Audience and visibility
SGEN Docs is public by default. Most pages are visible to anyone visiting docs.sgen.com. Some pages show additional content when you're authenticated as an internal SGEN user: deeper operational notes, internal links to runbooks, and implementation detail not appropriate for public exposure. The public version answers the public question completely. Internal expansions are depth, not gates.
Customer-facing. Operator language. Architectural posture only — no internal topology, no per-customer infra.
Engineering documentation. Validated and approved per release. Implementation truth, controller details, runbooks.

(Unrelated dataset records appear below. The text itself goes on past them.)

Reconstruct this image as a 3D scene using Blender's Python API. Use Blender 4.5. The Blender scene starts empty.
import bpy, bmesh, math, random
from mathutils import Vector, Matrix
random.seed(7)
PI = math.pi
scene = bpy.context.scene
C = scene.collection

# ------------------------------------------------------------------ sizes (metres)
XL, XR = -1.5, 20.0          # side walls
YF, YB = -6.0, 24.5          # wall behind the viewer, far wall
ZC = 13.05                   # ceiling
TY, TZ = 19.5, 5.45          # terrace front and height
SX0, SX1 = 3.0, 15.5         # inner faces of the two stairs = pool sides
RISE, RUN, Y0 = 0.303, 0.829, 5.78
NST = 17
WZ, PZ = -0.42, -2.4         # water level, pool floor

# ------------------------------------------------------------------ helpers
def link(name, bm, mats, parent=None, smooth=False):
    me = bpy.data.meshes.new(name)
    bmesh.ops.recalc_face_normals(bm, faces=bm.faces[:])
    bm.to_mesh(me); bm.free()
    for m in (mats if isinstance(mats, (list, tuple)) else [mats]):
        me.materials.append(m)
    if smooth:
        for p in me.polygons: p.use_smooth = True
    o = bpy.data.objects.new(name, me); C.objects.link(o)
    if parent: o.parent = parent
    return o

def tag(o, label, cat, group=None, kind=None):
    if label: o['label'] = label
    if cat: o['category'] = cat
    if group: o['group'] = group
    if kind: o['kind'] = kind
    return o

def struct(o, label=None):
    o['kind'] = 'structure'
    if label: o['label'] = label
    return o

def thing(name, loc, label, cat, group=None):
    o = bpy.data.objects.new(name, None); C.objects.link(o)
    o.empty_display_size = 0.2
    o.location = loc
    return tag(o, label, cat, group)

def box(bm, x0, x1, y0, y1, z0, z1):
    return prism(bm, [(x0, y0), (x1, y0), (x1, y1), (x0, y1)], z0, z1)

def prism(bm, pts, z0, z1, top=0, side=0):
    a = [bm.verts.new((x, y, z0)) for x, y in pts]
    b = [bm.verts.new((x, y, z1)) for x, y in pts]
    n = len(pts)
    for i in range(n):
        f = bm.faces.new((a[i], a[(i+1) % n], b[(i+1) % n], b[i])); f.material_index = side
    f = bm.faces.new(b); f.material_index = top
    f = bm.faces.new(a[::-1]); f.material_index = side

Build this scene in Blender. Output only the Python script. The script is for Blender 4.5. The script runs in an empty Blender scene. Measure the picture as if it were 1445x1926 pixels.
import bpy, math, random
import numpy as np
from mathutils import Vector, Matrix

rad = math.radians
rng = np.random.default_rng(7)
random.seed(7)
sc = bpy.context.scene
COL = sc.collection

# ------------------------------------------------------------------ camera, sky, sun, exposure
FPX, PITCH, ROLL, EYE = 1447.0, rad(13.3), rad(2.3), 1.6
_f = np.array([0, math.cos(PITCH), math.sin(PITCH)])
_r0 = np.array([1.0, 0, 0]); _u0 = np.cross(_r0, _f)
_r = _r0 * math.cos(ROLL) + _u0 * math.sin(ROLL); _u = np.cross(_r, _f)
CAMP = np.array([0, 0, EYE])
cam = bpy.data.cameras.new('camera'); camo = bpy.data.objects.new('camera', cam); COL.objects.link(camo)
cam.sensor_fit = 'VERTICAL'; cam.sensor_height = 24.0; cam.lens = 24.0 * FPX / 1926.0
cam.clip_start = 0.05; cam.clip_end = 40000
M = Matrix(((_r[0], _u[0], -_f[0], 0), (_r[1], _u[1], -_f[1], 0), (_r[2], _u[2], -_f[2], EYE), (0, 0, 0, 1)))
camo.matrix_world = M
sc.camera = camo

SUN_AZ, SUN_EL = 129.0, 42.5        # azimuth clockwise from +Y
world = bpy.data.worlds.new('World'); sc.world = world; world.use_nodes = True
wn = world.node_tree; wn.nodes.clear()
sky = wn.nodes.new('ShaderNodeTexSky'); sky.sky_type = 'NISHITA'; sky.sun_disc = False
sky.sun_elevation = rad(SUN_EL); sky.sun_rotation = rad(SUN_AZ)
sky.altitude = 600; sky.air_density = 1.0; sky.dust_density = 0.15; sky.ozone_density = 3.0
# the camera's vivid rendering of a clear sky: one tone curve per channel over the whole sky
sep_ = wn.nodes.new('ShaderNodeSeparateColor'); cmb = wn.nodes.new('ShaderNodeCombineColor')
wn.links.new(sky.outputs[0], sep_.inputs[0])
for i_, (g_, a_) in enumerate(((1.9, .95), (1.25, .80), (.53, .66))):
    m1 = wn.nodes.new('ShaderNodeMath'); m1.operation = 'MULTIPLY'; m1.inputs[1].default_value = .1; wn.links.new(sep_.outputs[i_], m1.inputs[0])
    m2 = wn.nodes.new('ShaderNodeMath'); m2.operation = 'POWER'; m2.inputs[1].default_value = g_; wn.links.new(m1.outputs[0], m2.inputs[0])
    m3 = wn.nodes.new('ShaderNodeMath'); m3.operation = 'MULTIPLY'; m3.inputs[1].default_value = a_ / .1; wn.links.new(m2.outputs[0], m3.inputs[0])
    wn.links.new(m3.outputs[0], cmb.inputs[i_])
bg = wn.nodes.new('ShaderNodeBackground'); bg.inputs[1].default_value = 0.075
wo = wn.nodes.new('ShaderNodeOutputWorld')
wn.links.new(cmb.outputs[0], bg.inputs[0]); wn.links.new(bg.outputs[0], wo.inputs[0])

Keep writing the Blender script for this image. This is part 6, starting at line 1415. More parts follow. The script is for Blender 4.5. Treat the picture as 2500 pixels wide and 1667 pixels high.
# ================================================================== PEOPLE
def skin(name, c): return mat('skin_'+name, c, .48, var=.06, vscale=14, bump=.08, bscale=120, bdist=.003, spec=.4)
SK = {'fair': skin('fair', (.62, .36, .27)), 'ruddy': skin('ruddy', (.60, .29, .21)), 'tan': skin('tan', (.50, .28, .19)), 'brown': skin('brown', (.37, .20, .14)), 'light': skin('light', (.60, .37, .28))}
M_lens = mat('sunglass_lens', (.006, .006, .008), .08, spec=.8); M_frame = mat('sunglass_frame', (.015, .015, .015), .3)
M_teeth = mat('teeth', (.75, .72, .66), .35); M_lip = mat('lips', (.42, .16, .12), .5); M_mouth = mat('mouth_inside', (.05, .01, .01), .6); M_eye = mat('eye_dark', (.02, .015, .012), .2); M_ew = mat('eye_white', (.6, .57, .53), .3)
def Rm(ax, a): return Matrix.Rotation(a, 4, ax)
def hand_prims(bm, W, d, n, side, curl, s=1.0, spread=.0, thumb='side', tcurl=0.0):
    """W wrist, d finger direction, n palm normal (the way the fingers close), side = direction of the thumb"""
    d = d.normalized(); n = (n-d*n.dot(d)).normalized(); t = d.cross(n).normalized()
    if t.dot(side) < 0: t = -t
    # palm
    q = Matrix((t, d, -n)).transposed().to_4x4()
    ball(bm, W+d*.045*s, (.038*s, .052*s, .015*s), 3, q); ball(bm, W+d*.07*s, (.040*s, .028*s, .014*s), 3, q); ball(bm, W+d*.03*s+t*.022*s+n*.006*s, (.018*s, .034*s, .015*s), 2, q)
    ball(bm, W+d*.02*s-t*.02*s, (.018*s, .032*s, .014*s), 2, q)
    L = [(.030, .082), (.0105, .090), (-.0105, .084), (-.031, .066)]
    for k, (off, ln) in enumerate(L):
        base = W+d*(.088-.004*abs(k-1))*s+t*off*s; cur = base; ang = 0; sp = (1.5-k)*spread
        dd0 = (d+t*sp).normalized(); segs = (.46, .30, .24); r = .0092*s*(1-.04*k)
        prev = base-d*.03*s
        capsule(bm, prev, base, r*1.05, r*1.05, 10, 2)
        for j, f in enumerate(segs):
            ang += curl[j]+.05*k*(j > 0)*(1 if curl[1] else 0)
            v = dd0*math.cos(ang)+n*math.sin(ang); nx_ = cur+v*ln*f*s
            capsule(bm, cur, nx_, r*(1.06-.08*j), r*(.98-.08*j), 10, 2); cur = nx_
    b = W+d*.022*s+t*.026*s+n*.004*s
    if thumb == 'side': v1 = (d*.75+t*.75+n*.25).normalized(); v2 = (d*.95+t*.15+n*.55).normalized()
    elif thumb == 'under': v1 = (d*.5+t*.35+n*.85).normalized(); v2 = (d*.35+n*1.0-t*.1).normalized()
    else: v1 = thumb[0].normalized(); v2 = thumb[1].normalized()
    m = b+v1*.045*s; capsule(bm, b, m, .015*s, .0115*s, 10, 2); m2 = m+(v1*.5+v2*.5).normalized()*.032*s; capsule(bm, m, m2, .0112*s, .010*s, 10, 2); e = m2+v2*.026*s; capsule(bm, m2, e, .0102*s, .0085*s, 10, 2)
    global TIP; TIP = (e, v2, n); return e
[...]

Pages marked stub, pending, or unverified
You'll occasionally see pages with markers.
| Marker | Meaning |
|---|---|
status: stub-pending-content | Placeholder — the platform surface exists but the doc hasn't been written yet |
pending | Doc is in draft |
unverified | Claim hasn't been validated against engineering |
REQUIRES ENGINEERING VALIDATION | Flagged in the body — treat as not-yet-truth |
When a stub blocks you: try the relevant section landing or Reference. Or open a support ticket.
How pages get updated
The docs release cadence runs alongside the platform cadence.
| Cadence | Scope |
|---|---|
| Same-day | Critical safety corrections — wrong default in a destructive action, broken security guidance |
| Weekly | Substantive copy improvements, missing cross-links, expanded examples, new screenshots |
| Per-release | New feature documentation, drafted from QA-tested feature cards |
| Quarterly | IA reviews — section restructuring, group renames, URL realignments (old URLs mapped to new) |
How to know if a page is current: each page carries a last_updated date. If a page hasn't been touched in many months and the feature has clearly evolved, treat the page as suspect — especially for destructive actions. Cross-check the Changelog for shipped changes since the doc was last touched.
How docs and platform stay in sync: features flow from engineering → QA (feature card with shipped behavior) → docs writer (drafts from QA evidence, not the spec) → voice canonical → docs release. Drafting from QA evidence keeps the doc honest when shipped behavior drifts from the original spec.